3D scene scripts
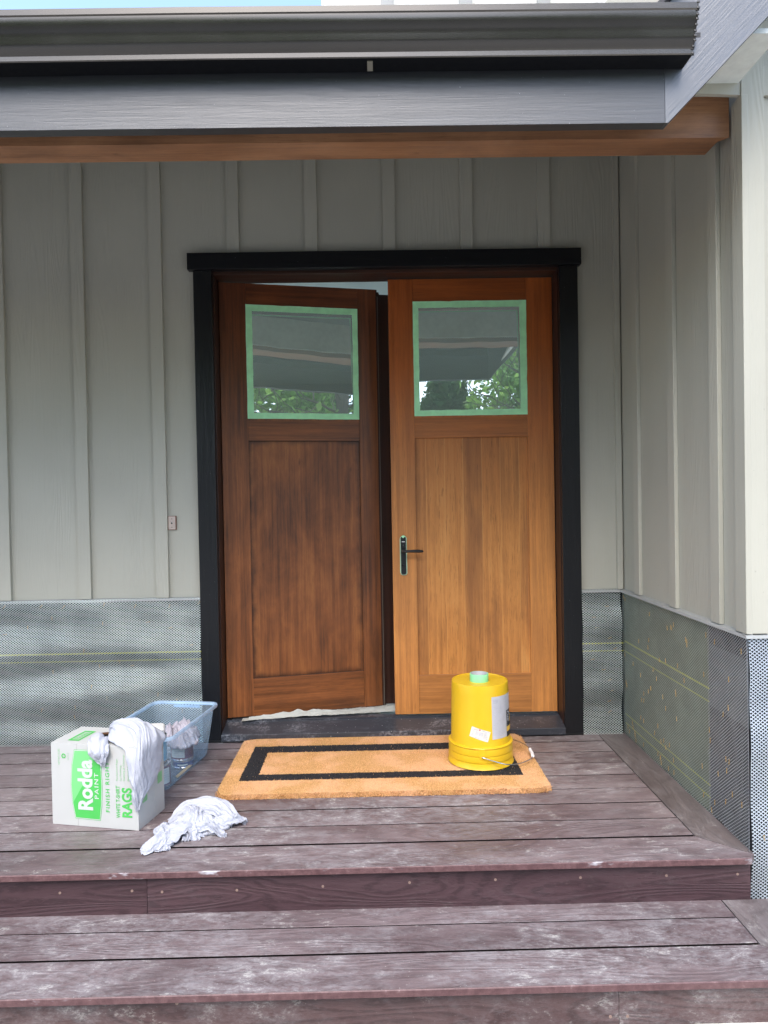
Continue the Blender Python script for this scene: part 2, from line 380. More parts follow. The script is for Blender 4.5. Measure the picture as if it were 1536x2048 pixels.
def yel():
    g = G('yellow_bucket_plastic'); p = g.obj(); n = g.noise(g.map(p, (6, 6, 2)), 1, 5, .6); f = g.noise(p, 60, 5, .7)
    c = g.mix(g.rng(n, .3, .7), (.66, .41, .012), (.72, .47, .018))
    c = g.mix(g.math('MULTIPLY', g.rng(f, .62, .8), .35), c, (.42, .24, .03))
    sm = g.rng(g.noise(g.map(p, (30, 30, 4)), 1, 3, .6), .68, .76); c = g.mix(g.math('MULTIPLY', sm, .25), c, (.85, .72, .4))
    return g.set(c, g.rng(f, .3, .7, .28, .45), g.bump(n, .08, .004), spec=.5, Subsurface_Weight=.0)
M_yel = yel()
M_label = plain('label_paper', (.48, .49, .52), .5, var=.04); M_lblk = plain('label_black', (.02, .02, .024), .4); M_grey = plain('label_grey_print', (.42, .44, .50), .6, var=.3, sc=300)
M_lyel = plain('label_yellow', (.80, .52, .08), .4); M_red = plain('label_red', (.62, .06, .12), .5); M_lred = plain('label_pink_print', (.70, .45, .45), .5)
# ================================================================ ground and sky-side setting
tag(MB().add([(-90,-90,-.31),(90,-90,-.31),(90,60,-.31),(-90,60,-.31)], [(0,1,2,3)]).build('ground', plain('gravel_ground', (.30,.29,.27), .9, var=.3, sc=3, bump=.3)), 'pale gravel yard in front of the house', 'ground', kind='structure')
tag(MB().box(.9, 3.2, -3.2, -1.30, -.308, -.30).build('paving', plain('pale_concrete', (.62,.60,.54), .8, var=.08)), 'pale concrete slab at the foot of the steps', 'paving', kind='structure')

BW = .033
# ---------------------------------------------------------------- back wall (y = 0)
wall = empty('entry_wall', (0, 0, 0), label='grey green board and batten wall around the black framed double door', cat='wall')
m = MB()
m.box(-4.5, -.86, 0, .14, .755, 3.7); m.box(1.0, 1.45, 0, .14, .755, 3.7); m.box(-.86, 1.0, 0, .14, 2.45, 3.7)
m.build('siding', M_sid, wall)
bx = [-3.55, -3.145, -2.74, -2.335, -1.925, -1.5125, -1.1125, -.7115, -.309, .0935, .494, .894, 1.268]
for x in bx:
    lo = .757 if (x < -.95 or x > 1.1) else 2.521
    wd = .0155 if x == 1.268 else BW
    random.seed(int(x*100)); b = MB()
    # slightly wavy edges of a hand cut batten
    n = 14; zs = [lo+(3.3-lo)*i/(n-1) for i in range(n)]
    L = [x-wd+random.uniform(-.0012, .0012) for _ in zs]; Rr = [x+wd+random.uniform(-.0012, .0012) for _ in zs]
    V = []
    for i, z in enumerate(zs): V += [(L[i], .001, z), (L[i]+.0015, -.018, z), (Rr[i]-.0015, -.018, z), (Rr[i], .001, z)]
    F = [(4*i+k, 4*i+k+1, 4*i+5+k, 4*i+4+k) for i in range(n-1) for k in range(3)] + [(0,1,2,3), (4*n-4, 4*n-3, 4*n-2, 4*n-1)]
    b.add(V, F).build('batten', M_bat, wall)
# drip flashing under the siding
f = MB()
for a, b_ in ((-4.5, -.918), (1.067, 1.29)):
    f.prism([(.0, .757), (-.022, .752), (-.026, .742), (-.023, .740), (-.018, .748), (.0, .752)], 'x', a, b_)
f.build('drip_flashing', M_flash, wall)
MB().box(-4.5, -.86, .004, .12, -.05, .75).box(1.0, 1.45, .004, .12, -.05, .75).build('house_wrap', M_wrapb, wall)
def lath_wave(u, z, sd, amp):
    p = Vector((u*1.1+sd, z*5.5, sd)); q = Vector((u*6+sd, z*9, 2.0))
    return amp*(noise.noise(p)*1.5 + .25*noise.noise(q))
l = MB()
for a, b_ in ((-3.2, -.9185), (1.0635, 1.268)):
    nx = max(12, int((b_-a)*60))
    l.grid(nx, 60, lambda s_, t_: (a+(b_-a)*s_, -.020 + lath_wave(a+(b_-a)*s_, t_, 3.1, .016) - (.010*sin(pi*t_)), -.01+.765*t_))
l.build('wire_lath', M_lathb, wall, fixn=False)
def staple_mesh(ax):
    if 'st_'+ax in bpy.data.meshes: return bpy.data.meshes['st_'+ax]
    m = MB()
    if ax == 'y': m.box(-.0008, .0008, -.0022, .0, -.009, .009).box(-.003, .003, -.0022, 0, .0078, .0090)
    else: m.box(-.0022, .0, -.0009, .0009, -.010, .010).box(-.0022, 0, -.003, .003, .0085, .0098)
    me = bpy.data.meshes.new('st_'+ax); me.from_pydata(m.v, [], m.f); me.materials.append(M_staple); return me
M_staple = plain('brass_staple', (.50, .34, .14), .5, .2)
def staples(parent, ax, pts):
    me = staple_mesh(ax)
    for (p, r) in pts:
        o = bpy.data.objects.new('staple', me); C.objects.link(o); o.parent = parent; o.matrix_parent_inverse = FRAME(parent).inverted()
        o.location = p; o.rotation_euler = (0, r, 0) if ax == 'y' else (r, 0, 0)
random.seed(5)
pts = []
for i in range(7): pts.append(((-1.93+i*.17+random.uniform(-.03, .03), -.03, .72+random.uniform(-.006, .01)), .5+random.uniform(-.2, .2)))
for i in range(9): pts.append(((-1.9+i*.12+random.uniform(-.03, .03), -.035, random.choice((.60, .645, .50, .42))+random.uniform(-.02, .02)), random.choice((0, 1.4))))
for i in range(12): pts.append(((-1.9+random.random()*.9, -.035, .1+random.random()*.35), random.uniform(-.4, .4)))
for i in range(11): pts.append(((1.10+random.random()*.14, -.032, .12+i*.055), 1.3+random.uniform(-.3, .3)))
staples(wall, 'y', pts)

# interior glimpsed above the open door
rm = MB(); rm.box(-3.4, 3.4, .16, 5.5, .02, .06)
rm.box(-3.4, 3.4, .16, 5.5, 2.75, 2.8); 
for sx_ in (-1, 1):  # unseen side openings added so sky light reaches the room
    a_, b_ = sorted((sx_*3.4, sx_*3.45)); rm.box(a_, b_, .16, .8, .06, 2.75); rm.box(a_, b_, 5.0, 5.5, .06, 2.75); rm.box(a_, b_, .8, 5.0, .06, .5); rm.box(a_, b_, .8, 5.0, 2.5, 2.75)
rm.box(-3.4, 3.4, 5.5, 5.6, .06, 2.75)
rm.box(-3.4, -.86, .145, .158, .06, 2.75); rm.box(1.0, 3.4, .145, .158, .06, 2.75); rm.box(-.86, 1.0, .145, .158, 2.46, 2.75)
tag(rm.build('interior_walls', M_room), 'pale grey green hall walls and ceiling seen above the ajar door', 'room', kind='structure')

# ---------------------------------------------------------------- projecting bay on the right
XS = 1.290
bay = empty('side_bay', (2.8, -1.2, 0), label='projecting grey green bay with corner boards at the right of the porch', cat='house wing')
s = MB(); s.box(XS, XS+.1, -1.255, -.001, .755, 3.7); s.box(XS+.1, 4.6, -1.255, -1.15, .755, 5.2); s.build('siding', M_sid, bay)
def vb(x0, x1, y0, y1, z0=.757, z1=3.4, name='batten'):
    MB().box(x0, x1, y0, y1, z0, z1, .0015).build(name, M_bat, bay)
for ya, yb in ((-.272, -.205), (-.690, -.622), (-1.078, -1.010)): vb(XS-.018, XS-.0005, ya, yb)
vb(XS-.022, XS+.0, -1.277, -1.205, z1=2.60, name='corner_board'); vb(XS-.044, XS+.052, -1.275, -1.256, name='corner_board') if False else None
vb(XS-.0219, 1.345, -1.2765, -1.256, .758, 5.0, name='corner_board')
for x in (1.72, 2.13, 2.54, 2.95): vb(x-.033, x+.033, -1.273, -1.2555, z1=4.8)
# gable siding carried over the porch above the beam
MB().prism([(.60, 2.63), (1.267, 2.60), (1.267, 3.35), (.60, 2.72)], 'y', -1.272, -1.256).build('gable_panel', M_sid, bay)
MB().box(1.346, 4.6, -1.268, -1.2555, 2.60, 2.70, .002).build('band_board', M_bat, bay)
fl = MB()
fl.prism([(XS, .757), (XS-.022, .752), (XS-.026, .742), (XS-.022, .741), (XS-.017, .748), (XS, .750)], 'y', -1.277, -.02)
fl.prism([(-1.255, .757), (-1.277, .752), (-1.281, .742), (-1.278, .741), (-1.272, .748), (-1.255, .750)], 'x', XS-.024, 4.6)
fl.build('drip_flashing', M_flash, bay)
MB().box(XS+.002, XS+.1, -.955, -.001, -.25, .75).build('house_wrap', wrap_mat('side_wall_wrap', (.155, .172, .115), [(.481, .0042, .9), (.429, .003, .75), (.099, .003, .8), (.052, .003, .8)]), bay)
MB().box(XS-.001, XS+.1, -1.25, -.9551, -.31, .75).build('building_paper', wrap_mat('black_paper_wrap', (.013, .014, .016), [], .6), bay)
MB().box(XS+.1, 4.6, -1.25, -1.15, -.31, .75).build('front_paper', wrap_mat('front_paper_wrap', (.05, .065, .075), [], .45), bay)
l = MB(); l.grid(80, 56, lambda a, t: (XS-.010-.004*(noise.noise(Vector((a*4, t*3, 4)))), -1.262+1.255*a, -.03+.785*t-(.28*(1-t) if a < .03 else 0)))
lo_ = l.build('side_lath', M_laths, bay, fixn=False); lo_.data.materials.append(M_lathp)
for p_ in lo_.data.polygons:
    if p_.center.y < -.955: p_.material_index = 1
MB().box(XS-.0025, XS-.0012, -1.25, -.956, .42, .66).build('paper_overlap', wrap_mat('grey_overlap_wrap', (.085, .10, .10)), bay)
l = MB(); l.grid(60, 80, lambda a, t: (XS-.012+.9*a, -1.268 - .012*sin(pi*t) + lath_wave(a*.9, t, 8.2, .012), -.31+1.062*t))
l.build('front_lath', M_lathf, bay, fixn=False)
# folded corner of the lath
l = MB(); l.grid(6, 60, lambda a, t: (XS-.010-.010*sin(a*pi/2), -1.262-.008*(1-cos(a*pi/2))-.012*sin(pi*t)*a, -.31+1.062*t)); l.build('lath_corner', M_lathf, bay, fixn=False)
random.seed(9); pts = []
for i in range(78):
    y = -1.24+random.random()*1.2; z = .02+random.random()*.70
    pts.append(((XS-.016, y, z), random.uniform(-.15, .15)))
staples(bay, 'x', pts)
staples(bay, 'y', [((XS+.01+random.random()*.30, -1.285, -.2+random.random()*.92), random.uniform(-.5, .5)) for i in range(16)])

# ---------------------------------------------------------------- upper house wall behind the eave
up_ = empty('upper_wall', (1.5, .3, 3.2), label='sunlit pale upper wall of the house above the gutter', cat='wall')
MB().box(-.235, 6, .02, .2, 3.55, 6.5).build('siding', plain('upper_sunlit_siding', (.62,.62,.58), .6), up_)  # sunlight painted into the colour, paler than the same wall below
for x in (.105, .51, .915, 1.32, 1.73): MB().box(x-.033, x+.033, 0, .0195, 3.55, 6.5).build('batten', M_flash, up_)

# ---------------------------------------------------------------- porch roof: fascia, rake, soffit, roofing
roof = empty('porch_roof', (0, -1.57, 2.36), label='low porch roof with black fascia and sloping black rake board', cat='roof')
FB, FT, YF = 2.353, 2.545, -1.570
MB().box(-4.5, .885, YF, YF+.038, FB, FT, .001).build('fascia', M_fascia, roof)
k = 1.03
def rk(x, t): return FB-.002+k*(x-.889)+t
rp = [(.8853, FB), (.8935, FB), (3.0, rk(3.0, 0)), (3.0, rk(3.0, .345)), (.8853, rk(.8853, .345))]
MB().prism(rp, 'y', YF-.0005, YF+.0385).build('rake_board', M_rake, roof)
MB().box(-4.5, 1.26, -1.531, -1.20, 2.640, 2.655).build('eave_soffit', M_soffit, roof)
v = MB()
for i in range(58):
    for j in range(3): v.box(-1.6+i*.04, -1.575+i*.04, -1.43+j*.022, -1.42+j*.022, 2.636, 2.6395)
v.build('soffit_vent', M_dark, roof)
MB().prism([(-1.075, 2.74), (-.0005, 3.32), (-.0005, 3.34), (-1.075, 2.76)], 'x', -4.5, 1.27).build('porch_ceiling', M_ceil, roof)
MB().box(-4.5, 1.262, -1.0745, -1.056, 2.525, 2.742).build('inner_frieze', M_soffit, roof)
MB().prism([(-1.60, 2.585), (-1.60, 2.60), (.02, 3.625), (.02, 3.61)], 'x', -4.6, .98).build('roof_sheet', plain('dark_roofing', (.04,.04,.042), .7), roof)
MB().prism([(.80, rk(.80, .35)), (3.0, rk(3.0, .35)), (3.0, rk(3.0, .37)), (.80, rk(.80, .37))], 'y', -1.62, -1.28).prism([(1.30, rk(1.30, .35)), (3.0, rk(3.0, .35)), (3.0, rk(3.0, .37)), (1.30, rk(1.30, .37))], 'y', -1.2799, .0).build('bay_roof_sheet', plain('dark_bay_roofing', (.04,.04,.042), .7), roof)
MB().prism([(1.00, rk(1.00, .03)), (3.0, rk(3.0, .03)), (3.0, rk(3.0, .045)), (1.00, rk(1.00, .045))], 'y', -1.53, -1.277).build('rake_soffit', M_soffit, roof)
MB().box(-.002, .014, YF-.056, YF-.012, 2.5085, 2.5118).build('bare_wood_patch', plain('bare_patch', (.30,.28,.22), .8), roof)

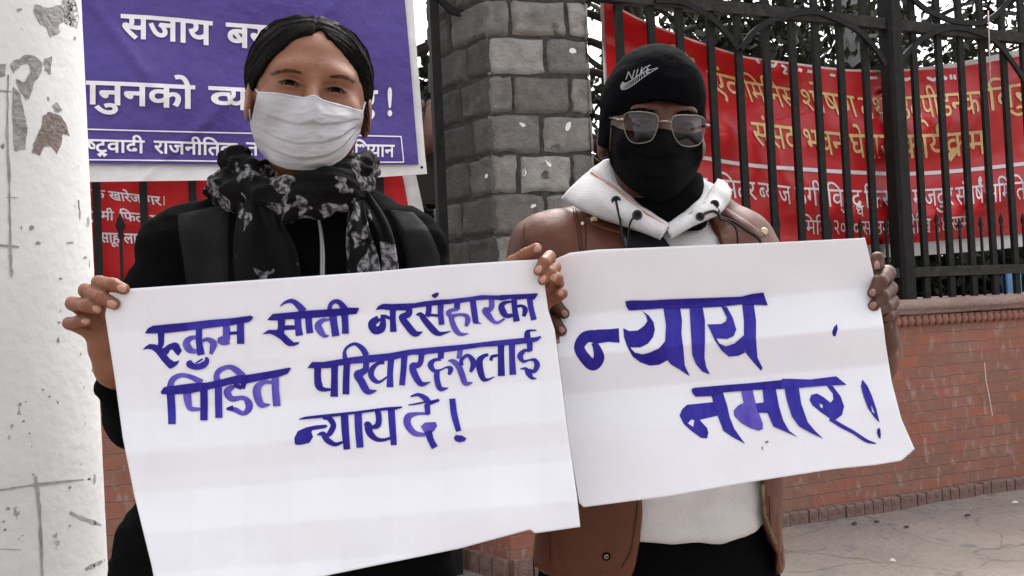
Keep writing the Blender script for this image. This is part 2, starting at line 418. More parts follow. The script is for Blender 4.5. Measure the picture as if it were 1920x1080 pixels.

Instructions to follow
From the line that contains "1.27).build('porch_ceiling', M_ceil, roof)" through the line that contains "(.30,.28,.22), .8), roof)", reproduce every line exactly, both end lines included.

Output below
MB().prism([(-1.075, 2.74), (-.0005, 3.32), (-.0005, 3.34), (-1.075, 2.76)], 'x', -4.5, 1.27).build('porch_ceiling', M_ceil, roof)
MB().box(-4.5, 1.262, -1.0745, -1.056, 2.525, 2.742).build('inner_frieze', M_soffit, roof)
MB().prism([(-1.60, 2.585), (-1.60, 2.60), (.02, 3.625), (.02, 3.61)], 'x', -4.6, .98).build('roof_sheet', plain('dark_roofing', (.04,.04,.042), .7), roof)
MB().prism([(.80, rk(.80, .35)), (3.0, rk(3.0, .35)), (3.0, rk(3.0, .37)), (.80, rk(.80, .37))], 'y', -1.62, -1.28).prism([(1.30, rk(1.30, .35)), (3.0, rk(3.0, .35)), (3.0, rk(3.0, .37)), (1.30, rk(1.30, .37))], 'y', -1.2799, .0).build('bay_roof_sheet', plain('dark_bay_roofing', (.04,.04,.042), .7), roof)
MB().prism([(1.00, rk(1.00, .03)), (3.0, rk(3.0, .03)), (3.0, rk(3.0, .045)), (1.00, rk(1.00, .045))], 'y', -1.53, -1.277).build('rake_soffit', M_soffit, roof)
MB().box(-.002, .014, YF-.056, YF-.012, 2.5085, 2.5118).build('bare_wood_patch', plain('bare_patch', (.30,.28,.22), .8), roof)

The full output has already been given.